Occupy Wall Street protesters have touched a nerve with their slogan, “We are the 99 percent.” It has focused attention on the ground gained by the rich even as a brutal economy has pushed the typical American family backward. Economic inequality may or may not become a central issue in the presidential race, but the candidates have at least one reason to hope it does not.
A look at the finances of those vying for the presidency shows that almost all of them rank at the very top of the country’s earners. In other words, they are the 1 percent.
The possible exceptions are Representative Michele Bachmann of Minnesota and Representative Ron Paul of Texas, whose annual household earnings may not exceed the estimated cutoff of $700,000 for the top 1 percent, and Gov. Rick Perry of Texas, who has yet to file a financial disclosure.

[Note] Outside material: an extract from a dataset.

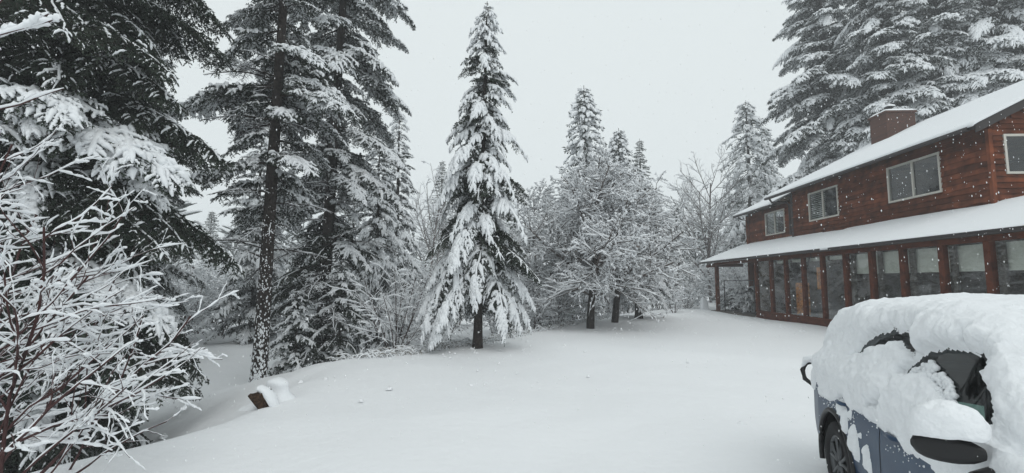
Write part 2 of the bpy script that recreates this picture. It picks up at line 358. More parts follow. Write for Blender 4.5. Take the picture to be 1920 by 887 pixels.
def conifer(name, label, x, y, H, R, zb=.6, style='fir', n=80, r=None, lean=(0, 0), seed=1, snow_mix=None, group=TREES, prof=.85, plan_kw={}, extra=None, plaster=0, kink=0, scale_z=None):
    rng = np.random.default_rng(seed); r = r or H * .014
    e = empty(name, (x, y, gz(x, y)), label, 'tree', group)
    P, Rr = trunk_mesh(H, r, lean, rng, kink=kink); mb = MB().tube(P, Rr, 12)
    mb.obj('trunk', M['bark'], e)
    if plaster:
        k = plaster; z = rng.random(k) ** 1.5 * 4.4; a0 = rng.normal(-PI * .42, .9, k); kp = vnoise(np.stack([np.cos(a0) * .8, np.sin(a0) * .8, z], 1), 3.5, 9) + .5 - z * .12 > rng.random(k) * .6; z = z[kp]; k = len(z); a = rng.normal(-PI * .42, .9, k); px = np.interp(z, P[:, 2], P[:, 0]); py = np.interp(z, P[:, 2], P[:, 1]); rr = np.interp(z, P[:, 2], Rr)
        c = np.stack([px + rr * np.cos(a), py + rr * np.sin(a), z], 1); u = np.stack([-np.sin(a), np.cos(a), 0 * a], 1); nrm = np.stack([np.cos(a), np.sin(a), 0 * a], 1)
        sz = rng.uniform(.008, .028, k) * (1.3 - .2 * z); th = np.linspace(0, 2 * PI, 6, endpoint=False)
        ring = c[:, None] + sz[:, None, None] * (np.cos(th)[None, :, None] * u[:, None] + 1.5 * np.sin(th)[None, :, None] * np.array([0, 0, 1.])) * rng.uniform(.5, 1.3, (k, 6))[..., None]
        tip = c + nrm * (sz * .6)[:, None]; V = np.concatenate([ring, tip[:, None]], 1)
        b = np.arange(k)[:, None] * 7; F = np.concatenate([np.stack([b + j, b + (j + 1) % 6, b + 6], -1) for j in range(6)], 1).reshape(-1, 3)
        MB().add(V, F, 0, True).obj('trunk_snow', M['snow'], e, kind='stuff')
    plans = [(p, style) for p in bough_plan(H, R, zb, n, rng, prof, style, **plan_kw)]
    if extra: plans += extra(rng)
    for (z, az, L, pt), sty in plans:
        if snow_mix and sty == style and rng.random() < snow_mix[1]: sty = snow_mix[0]
        (ma, mb_), sc = lib(sty, L, rng)
        o = bpy.data.objects.new('bough', ma); link(o, e)
        o.location = (np.interp(z, P[:, 2], P[:, 0]), np.interp(z, P[:, 2], P[:, 1]), z)
        o.rotation_euler = (rng.normal(0, .12), -pt, az); o.scale = (sc,) * 3
        if mb_: link(bpy.data.objects.new('snow', mb_), o)
    return e
CROWN = {}
def crown_meshes(key, H, R, zb, style, n, coarse, seed, prof, plan_kw):
    if key in CROWN: return CROWN[key]
    rng = np.random.default_rng(seed); P, Rr = trunk_mesh(H, H * .013, (0, 0), rng)
    t = MB().tube(P, Rr, 7).mesh('trunk', [M['bark']]); a = MB(); b = MB()
    for z, az, L, pt in bough_plan(H, R, zb, n, rng, prof, style, **plan_kw):
        (ba, bb), sc = clib(style, L, rng, coarse)
        Mx = np.array((Matrix.Rotation(az, 3, 'Z') @ Matrix.Rotation(-pt, 3, 'Y') @ Matrix.Rotation(rng.normal(0, .12), 3, 'X'))) * sc
        for src, dst in ((ba, a), (bb, b)):
            if src is None: continue
            off = dst.n
            V = np.vstack(src.V) @ Mx.T + [0, 0, z]; dst.V.append(V); dst.n += len(V)
            for F, mi, s_ in src.Q: dst.Q.append((F + off, mi, s_))
    CROWN[key] = (t, a.mesh('crown', [M[STY[style]['needle']], M['bark']]), b.mesh('snow', [M['snow']])); return CROWN[key]
def far_conifer(name, label, x, y, H, key, group=TREES, rz=None, H0=10.0, wide=1.0, coarse=None):
    kinds = {  # H0=10 prototypes
        'narrow': dict(H=10, R=1.25, zb=.4, style='frost', n=150, coarse=2.2, seed=3, prof=.8, plan_kw={}),
        'narrow_heavy': dict(H=10, R=1.5, zb=.5, style='heavy', n=170, coarse=2.2, seed=4, prof=.75, plan_kw={}),
        'wide': dict(H=10, R=1.9, zb=.4, style='frost', n=190, coarse=2.2, seed=5, prof=.8, plan_kw={}),
        'layered': dict(H=10, R=1.9, zb=.6, style='heavy', n=150, coarse=2.0, seed=6, prof=.7, plan_kw=dict(jit=.3)),
    }
    t, c, s = crown_meshes(key, **kinds[key]); e = empty(name, (x, y, gz(x, y)), label, 'tree', group)
    for nm, m in (('trunk', t), ('crown', c), ('snow', s)):
        o = bpy.data.objects.new(nm, m); link(o, e); o.scale = (H / 10 * wide, H / 10 * wide, H / 10); o.rotation_euler = (0, 0, rz or (x * 7.3) % 6.28)
    return e
def place(px, Y): return onY(px, 528, Y)[0]
def height(px, py, Y, x=None): x = place(px, Y); return onY(px, py, Y)[2] - gz(x, Y)

# ------------------------------------------------------------------ snow-laden bare shrubs and trees
def grow(rng, p, d, L, r, lev, spec, out):
    """spec[lev] = (children per metre, length ratio, angle, up pull, wobble)"""
    n = 7; ch, lr, an, up, wob = spec[lev][:5]; P = [p]; dd = d / np.linalg.norm(d)
    for i in range(n - 1):
        dd = dd + rng.normal(0, wob, 3) + np.array([0, 0, up]) / (n - 1); dd /= np.linalg.norm(dd); P.append(P[-1] + dd * L / (n - 1))
    P = np.array(P); tipr = .55 if lev < len(spec) - 1 else .35; out.append((P, np.linspace(r, r * tipr, n), lev))
    if lev + 1 < len(spec):
        k = max(1, int(round(ch * L * rng.uniform(.8, 1.2))))
        for j in range(k):
            t = (j + rng.uniform(.2, .9)) / k * .82 + .16; f = t * (n - 1); i = min(int(f), n - 2); q = P[i] + (P[i + 1] - P[i]) * (f - i); T = P[i + 1] - P[i]; T /= np.linalg.norm(T)
            a = rng.normal(0, 1, 3); a -= T * (a @ T); a /= np.linalg.norm(a); g = an * rng.uniform(.7, 1.3); nd = T * math.cos(g) + a * math.sin(g)
            if len(spec[lev]) > 5: nd = nd + np.array(spec[lev][5])
            grow(rng, q, nd, L * lr * (1.15 - .6 * t) * rng.uniform(.7, 1.25), r * (1 - .45 * t) * .6, lev + 1, spec, out)
def twig_meshes(out, snow_r, snow_lev, wmat, rng, sides=4, sr_scale=None, snow_frac=1.0, puffs=0.0, puff_r=.03, dense=False, ss=3):
    P = np.array([o[0] for o in out]); R = np.array([o[1] for o in out]); lv = np.array([o[2] for o in out])
    w = MB(); P0, R0 = (P, R) if dense else (P[:, ::2], R[:, ::2]); V, F = tubes(P0, R0, sides); w.add(V, F, 0, True)
    s = MB(); m = (lv >= snow_lev) & (rng.random(len(P)) < snow_frac)
    if m.any():
        Q = P[m]; t = np.linspace(0, 1, 25); Q2 = np.stack([np.array([np.interp(t, np.linspace(0, 1, 7), q[:, k]) for k in range(3)]).T for q in Q])[:, ::2] if dense else Q[:, ::2]
        n = Q2.shape[1]; T = np.gradient(Q2, axis=1); T /= np.linalg.norm(T, axis=2, keepdims=True) + 1e-9; flat = 1 - .75 * np.abs(T[..., 2])
        ph = rng.uniform(0, 6, (len(Q2), 1)); Rs = snow_r * flat * (1 + (.45 if dense else 0) * vnoise(Q2, 7, 4)) * np.where(vnoise(Q2, 3.1, 6) < (-.42 if dense else -2), .22, 1) * (1 + .3 * np.sin(np.arange(n)[None] * 1.7 + ph)) * rng.uniform(.65, 1.3, (len(Q2), n)); Rs[:, 0] *= .5; Rs[:, -1] *= .45
        Q2 = Q2.copy(); Rw = R[m].mean(1)[:, None]; Q2[..., 2] += Rs * .55 + Rw * .7
        V, F = tubes(Q2, Rs, ss, 1.1); s.add(V, F, 0, True)
    if puffs > 0:
        last = P[lv == lv.max()]; k = int(len(last) * puffs); ii = rng.integers(0, len(last), k); jj = rng.integers(1, 7, k); c = last[ii, jj] + rng.normal(0, puff_r * .35, (k, 3)) + [0, 0, puff_r * .3]
        d = (last[ii, jj] - last[ii, jj - 1]) * 12 + rng.normal(0, .5, (k, 3)); d[:, 2] *= .6; d /= np.linalg.norm(d, axis=1, keepdims=True); sz = puff_r * rng.uniform(.5, 1.5, k)
        Pp = c[:, None] + d[:, None] * np.array([-1, 0, 1.])[None, :, None] * sz[:, None, None]; V, F = tubes(Pp, sz[:, None] * np.array([[.2, .7, .2]]), 3); s.add(V, F, 0, True)
        # dark clinging leaves under them
        lf = c + rng.normal(0, puff_r * .6, c.shape) - [0, 0, puff_r * .9]; u = rng.normal(0, 1, (k, 3)) * puff_r * .45; v2 = rng.normal(0, 1, (k, 3)) * puff_r * .35
        hf = rng.random(k) < .3; w.add(np.stack([lf - u, lf + v2, lf + u, lf - v2], 1)[hf].reshape(-1, 3), np.arange(hf.sum() * 4).reshape(-1, 4), 0)
    return w, (s if s.n else None)
def shrub(name, label, cat, x, y, stems, spec, r, snow_r, seed, wmat='twig', split=False, group=None, snow_lev=0, dirs=None, z0=None, puffs=0, puff_r=.03, snow_frac=1.0, rz=0, L=None, spread=.5, part='stem', sides=4, ss=4):
    rng = np.random.default_rng(seed); e = empty(name, (x, y, gz(x, y) if z0 is None else z0), label, cat, group)
    allo = []
    for k in range(stems):
        if dirs: p, d, Lk, rk = dirs[k]
        else:
            a = k * 2.4 + rng.normal(0, .3); t = spread * rng.uniform(.3, 1.2); p = np.array([.05 * math.cos(a), .05 * math.sin(a), -.05]); d = np.array([math.cos(a) * t, math.sin(a) * t, 1]); Lk = L * rng.uniform(.75, 1.15); rk = r
        out = []; grow(rng, np.array(p, float), np.array(d, float), Lk, rk, 0, spec, out)
        if split:
            w, s = twig_meshes(out, snow_r, snow_lev, wmat, rng, sides, snow_frac=snow_frac, puffs=puffs, puff_r=puff_r, dense=True, ss=6); o = w.obj(part, M[wmat], e)
            if s: s.obj('snow', M['snow'], o)
        else: allo += out
    if not split:
        w, s = twig_meshes(allo, snow_r, snow_lev, wmat, rng, sides, snow_frac=snow_frac, puffs=puffs, puff_r=puff_r, ss=ss); w.obj('branches', M[wmat], e)
        if s: s.obj('snow', M['snow'], e)
    return e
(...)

Buddy Roemer, the former governor of Louisiana, probably does not make the cut either, which may be one reason Mr. Roemer paid a visit to the protest encampment in Zuccotti Park in Manhattan to express his solidarity.
But Mitt Romney, whose fortune, totaling as much as a quarter of a billion dollars, dwarfs those of his rivals; Jon M. Huntsman Jr., whose father owns a global chemical company; Newt Gingrich, a successful author; Herman Cain, a businessman who reports earnings of over $1.2 million; and Rick Santorum, the former senator, who took in over $700,000 last year, are all solidly in the 1 percent, as measured by assets, income or both.
The wealth is not limited to Republicans. Though President Obama was not in the 1 percent in 2006, before his entry to presidential politics, he earned between $1.8 million and $6.8 million last year, largely from book royalties.